Here I am: 10:00pm on Monday evening.  StarStuff is on the iPod, the a/c is on, and I'm shaved and showered and blogging before bed. 

It's been a good day.  I woke up feeling refreshed and fighting fit.  I had one of our articled clerks make my appearance in the Magistrates Court for me this morning and put the time to good use on another couple of files that craved attention.  Then, prepared for case reviews with my boss this afternoon.  Probably my most successful review session so far: I was able to answer all of the questions that came my way and generally impressed.  Things are looking up!  Otherwise the day was pretty quiet.  Well, I got a message that the birthday package for the girls is held up in Anchorage, Alaska.  They say the contents were inadequately described on the consignment slip.  If it's not moved by tomorrow I'll see if I can email a clarification and get the damn thing moving again.  So near and yet so far...  Hell, the package has so far passed through the Phillipines, China and Taiwan; what's the problem now?!?
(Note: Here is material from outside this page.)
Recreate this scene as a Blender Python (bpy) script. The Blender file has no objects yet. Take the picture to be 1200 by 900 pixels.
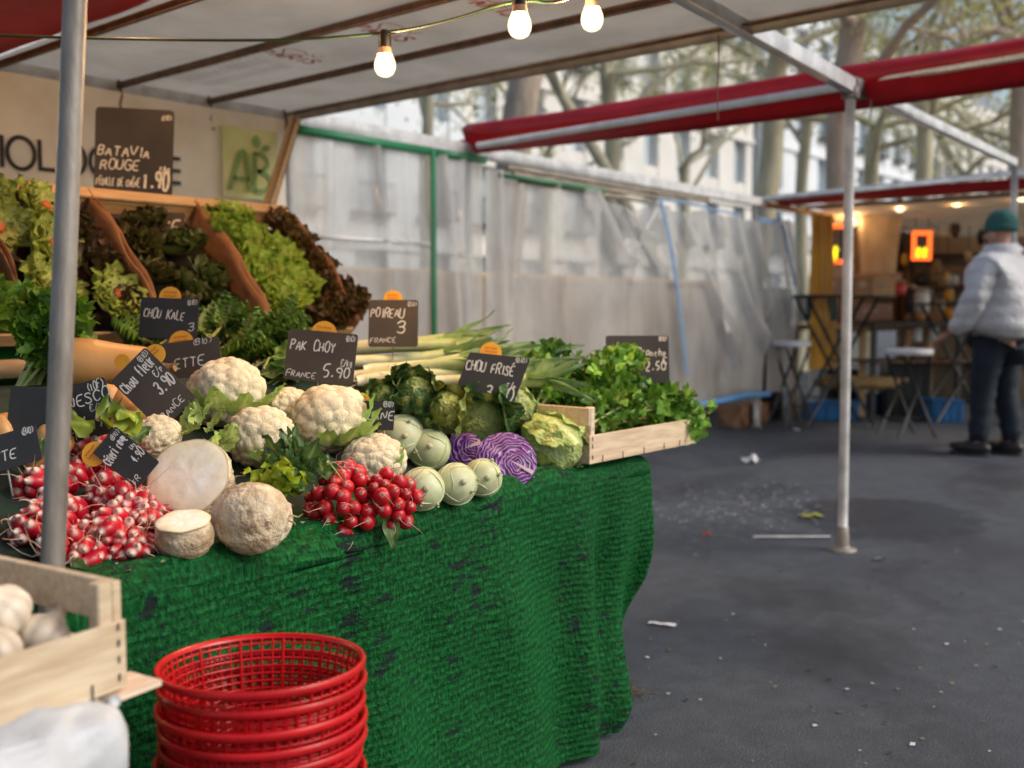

I had to go a bit later at work to finish off one of the case review actions from today.  I was home by 8pm.  Then, dinner was some of the hambone soup from the other night - really good!   A few chocolate biscuits and a nip of whisky for dessert.  Then a clean-up and blog.

I've been looking at my life, especially pre-Joni and a bit post-Joni, and seeing I was incorrect in being such a hermit.  You can only grow so far as a person when you're on your own, even if you do choose to be alone because being with others isn't your natural fit.  After a while, you run out of ideas, and just begin to tell yourself the same things over and over again.  Even if being with other people makes you feel a bit of a fish out of water, you should still do it, because otherwise you're not growing and developing; you're remaining obstinately the same.

And without other people, well, you might as well be a zombie: Zombieland (2009)
I think that's why my stubborn rejection of fiction was a mistake too, in hindsight.  Reading non-fiction, you're getting reality, no doubt.  Maybe someone elses analysis of reality, but reality still.  Fiction, in effect, takes you into someone else's dreams, and into the inner reaches of someone's mind.  It occurs to me that this is true whether it's the pappiest Mills & Boon novel or the plays of Sophocles (not every mind is equally worth exploring, but the principle is still sound).  [this raises an interesting question about social development and story-telling, but that's something I'm sure an anthropologist somewhere has already explored in massive detail].

Being self-sufficient and self-contained is great.  It does make you a person who can survive just about anything emotionally speaking.  But, that's still all you'll be.  To steal a line from one of those survival shows on Discovery Channel though: "I don't want to survive; I want to live".

OK, it's bed time.  See you all tomorrow.